Saturday, December 05, 2020

The Buck Stops With The Executive- A Harsha Sankar Article (December 2020)

The state legislatures have the responsibility to pass laws that establish how the Presidential electors are chosen. Electors have to be chosen in a prescribed manner. If they are not and if the federal executive branch, with the President at its head, believes that the state legislators were complicit in violating their state's own laws on how the electors should have been chosen, then the President can declare martial law to schedule fresh elections for the Presidential electors.

The "Buck Always Stop" with the President. The executive branch executes and they directly have to answer for their execution. It is a time-honored legal precedent that if laws are violated just so a legal authority can ascertain lawful power, that lawful power becomes null and void. The executive branch can only be held accountable for violating basic laws and not for refusing to treat court opinions as decrees.

If Trump genuinely believes that state legislators were complicit in any type of fraud just so they can have the authority to pick the selectors, he can disqualify those state's electors from "participating in the Electoral College" and then from voting for the President. Of course, if no candidate receives 270 votes from the electors, then the House will pick the President on a per state basis.

Ultimately the "Buck Stops With Him". It has to stop somewhere. It is much better for the head of the executive to take final decision rather than a judge or legislative body. Congress does not have the authority to reject electors since they will be either accepting the candidates or perhaps voting for the candidates.

All this upholds checks and balances in the best way possible. Who would The People, in a Representative Democratic Republic, rather take ultimate decision? Should it be Judges who are supposed to be apolitical or rather legislators who may have to vote for both the President and Vice-President? The head of the executive branch can be held accountable for breaking the law. He or she cannot be held to account if he or she upholds the law as he or she sees fit.
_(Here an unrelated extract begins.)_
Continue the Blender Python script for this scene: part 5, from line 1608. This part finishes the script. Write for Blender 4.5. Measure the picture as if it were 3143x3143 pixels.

Judges are only supposed to apply and support the law when there are two different parties in the court. They are supposed to be a passive branch of government "who calls balls or strikes" in matters of law by dispensing it in the presence of two distinct parties. The judges have no right as the courts have no jurisdiction in deciding a matter that neither involves two parties and also in deciding a matter in which guilt is not required to be proven beyond a reasonable doubt.

The rejection of electors is a judgment call that only a President(head of the executive) can or should make. If he/she believes that the state legislatures were complicit in producing fraudulent or even just inaccurate elections, then that head of the executive branch has to reject the electors. That President will have to invoke the 14th Amendment or the Insurrection Act Of 1807 to do just that. Again, it is the President's call as there exists a rebellion, a Coup D'Etat.

Why are the Courts are rejecting most of his "Legal Team's"petitions as they should? Because they are not legal cases as of yet. Really, the local, state, and federal prosecutors and police should be investigating and prosecuting this.
 

Trump is correct to approach legislators and executive branch officials to remind them of their lawful roles and is consistent with the US Constitution. Certification of an election is a political, not legal, move.